"Unübersichtliche Lage" am Flughafen Kabul
20. August 2021Die Verzweiflung rund um den Flughafen von Afghanistans Hauptstadt wird von Stunde zu Stunde größer. Am Eingang zum zivilen Teil des Airports halten sich weiterhin Hunderte von Menschen auf. Sie versuchen, auf das Gelände und dann mit Hilfe von westlichen Flugzeugen außer Landes zu kommen.

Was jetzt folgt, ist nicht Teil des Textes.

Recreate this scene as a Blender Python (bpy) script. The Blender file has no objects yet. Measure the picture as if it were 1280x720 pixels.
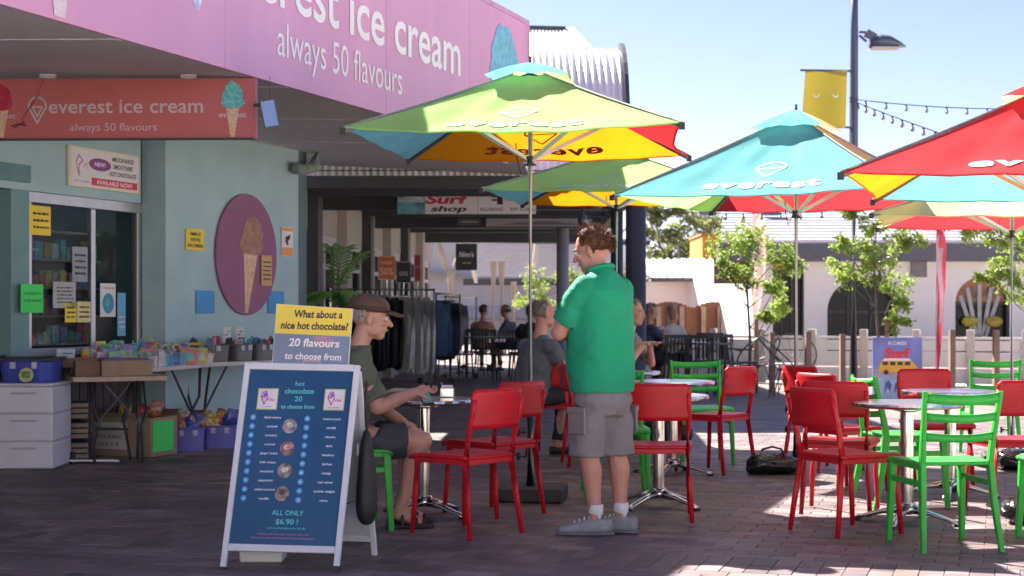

Bewaffnete Kämpfer der militant-islamistischen Taliban feuerten in die Luft und schlugen mit Peitschen, um die Leute zu vertreiben.
In einem aktuellen Schreiben der deutschen Botschaft an Menschen, die auf einen Flug hoffen, heißt es: "Die Lage am Flughafen Kabul ist äußerst unübersichtlich. Es kommt an den Gates immer wieder zu gefährlichen Situationen und bewaffneten Auseinandersetzungen. Der Zugang zum Flughafen ist derzeit möglich. Zwischendurch kann es aber immer wieder kurzfristig zu Sperrungen der Tore kommen, auch weil so viele Menschen mit ihren Familien versuchen, auf das Gelände zu kommen. Wir können Sie leider nicht vorab informieren, wann die Tore geöffnet sein werden."
Deutscher Zivilist angeschossen
Auf dem Weg zum Flughafen erlitt ein Deutscher eine Schussverletzung, wie die stellvertretende Regierungssprecherin Ulrike Demmer in Berlin mitteilte. "Er wird medizinisch versorgt, es besteht aber keine Lebensgefahr", sagte Demmer. "Und er wird bald ausgeflogen werden." Es handele sich um einen Zivilisten.
Die Bundeswehr hat bisher nach Angaben des Verteidigungsministeriums 1649 Menschen aus 38 Nationen in Sicherheit gebracht (Stand: Freitagmittag). Man habe dabei auch mehr als 100 EU-Bürger und 160 Personen aus Drittstaaten transportiert, berichtete das Auswärtige Amt. Umgekehrt seien bei Flügen der USA und der Niederlande 135 Personen evakuiert worden, deren Rettung Deutschland wichtig sei.
Künftig will die Bundeswehr auch zwei leichte Hubschrauber in Afghanistan einsetzen, etwa um Deutsche direkt aus Gefahrenlagen zu retten. Die beiden Helikopter sollten spätestens am Samstagmorgen in Kabul eintreffen, heißt es.
UNHCR und G7 appellieren
Die Außenminister der G7-Staaten verlangten von den Taliban Garantien für ausreisewillige Afghanen und Ausländer. Die Miliz müsse allen Menschen, die das Land verlassen wollten, sicheres Geleit gewähren, erklärte der britische Außenminister Dominic Raab, dessen Land derzeit den G7-Vorsitz innehat.
Afghanen können nach Informationen des Flüchtlingshilfswerks der Vereinten Nationen (UNHCR) derzeit nur unter großen Schwierigkeiten ins Ausland fliehen. "Die große Mehrheit der Afghanen ist nicht in der Lage, das Land über reguläre Wege zu verlassen", erklärte UNHCR-Sprecherin Shabia Mantoo. Sie appellierte an die Nachbarländer Afghanistans, die Grenzen offen zu halten.
Nach ihrem Eroberungsfeldzug hatten die Taliban am Sonntag faktisch die Macht am Hindukusch übernommen. Viele Afghanen befürchten eine Rückkehr der Schreckensherrschaft, die es in ihrem Land bereits zwischen 1996 und 2001 gab.